After all, if the battle hull was intentionally designed to go into combat without the saucer, and if the saucer was intentionally designed to be left out of any combat situations, why in the world would the ship accidentally end up being more combat-capable with the saucer attached?
Not impossible at all. Just think of those combat aircraft that were designed with swing wings for adequate performance in two realms, but ended up being locked in one mode or the other, not just because of something having to do with the wings, but because they had to be built to a certain minimum size in order to accommodate the clumsy VG tech and thus became useless in that half of their role that called for small and nimble.
To build the sep/reattach functionality into the
Galaxy, the designers may have been forced to build a larger and more powerful ship than they at first wanted to. They'd end up with such a mean battlewagon that the separation thing would become completely redundant and even counterproductive in combat - and while agonizing over the details, they'd also decide to build a parallel starship class that omitted the sep/reattach function but otherwise was the same superb battlewagon.

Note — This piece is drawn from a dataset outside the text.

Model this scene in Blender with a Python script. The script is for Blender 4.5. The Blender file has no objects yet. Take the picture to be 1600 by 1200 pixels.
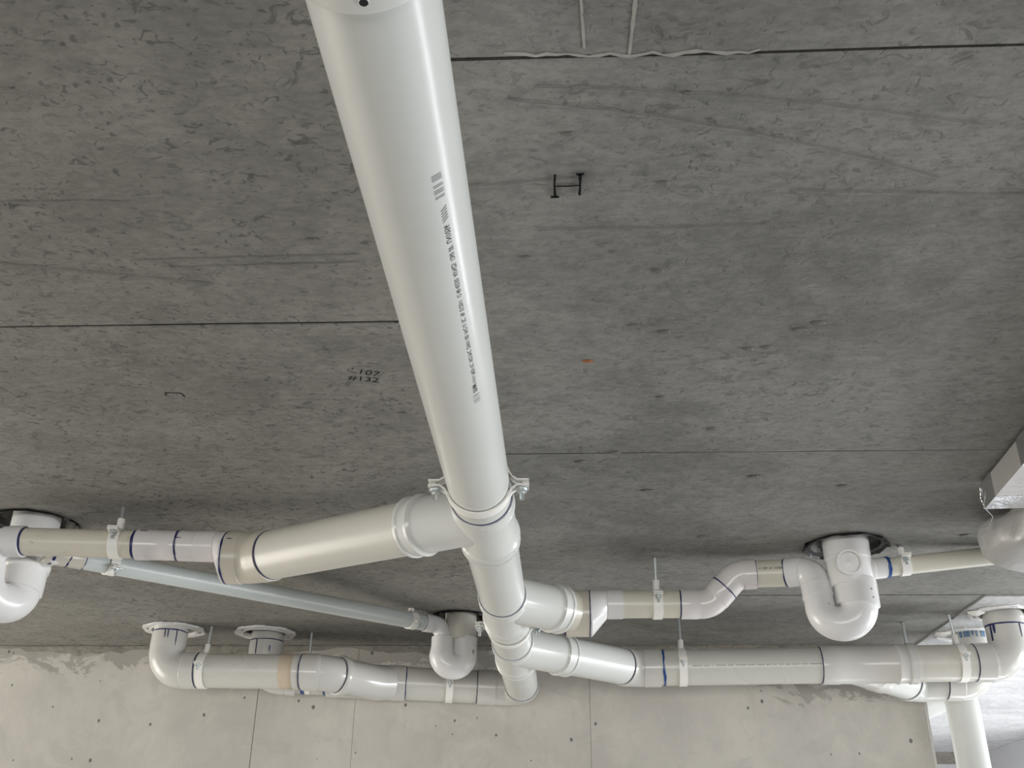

The separation function may have been a complete operational failure to begin with, but technologically still good enough that half a dozen ships could demonstrate the concept (while dozens upon dozens of otherwise nearly identical
Nebulas would omit it).
Although, to be sure, perhaps the
Nebula class was also intended to separate and reattach? Its saucer section could omit the big impulse engines in order to take the idea of propulsively helpless saucer to its logical conclusion - while its battle section would be quite as badass as the
Galaxy one, or even more so, thanks to having the big dorsal module attached.